York was released from custody on $10,000 cash bail July 2, court documents show. He is staying at his parents’ residence near Denver, Colo., a move that was not opposed by the state and was granted by the court. His attorney, Robert Herz, based in Anchorage, did not respond to emails Tuesday.

Likewise, records show Fernandez posted $5,0000 bail — reduced from $10,000 — on July 7. At a bail hearing, he asked the judge for permission to return to Icy Bay Lodge because he lives there year-round. Robertson testified on his behalf, saying he wants Fernandez back because he is “vital” to the lodge’s operation and has worked there for seven or eight years. Juneau District Court Judge Keith Levy agreed to the request on the condition that Fernandez not possess alcohol or firearms or have contact with the victims in the case.

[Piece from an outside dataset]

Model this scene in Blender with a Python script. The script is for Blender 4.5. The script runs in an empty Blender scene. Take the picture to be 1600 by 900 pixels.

Fernandez’s Juneau attorney, Kevin Higgins, declined to comment on the case when reached by email Monday.

Electronic court records show neither York nor Fernandez have a criminal history in Alaska.

According to its website, Icy Bay Lodge bills itself as a remote lodge in rugged Southeast Alaska that specializes in fly fishing for silver salmon. New owners Robertson and Marc Lenart, both Colorado residents, bought the lodge from its founder, Pete Grimm, in early 2014.

Gorin was reached for comment by phone Tuesday but declined to comment per his attorney’s instructions. He said a civil lawsuit may result from the incident.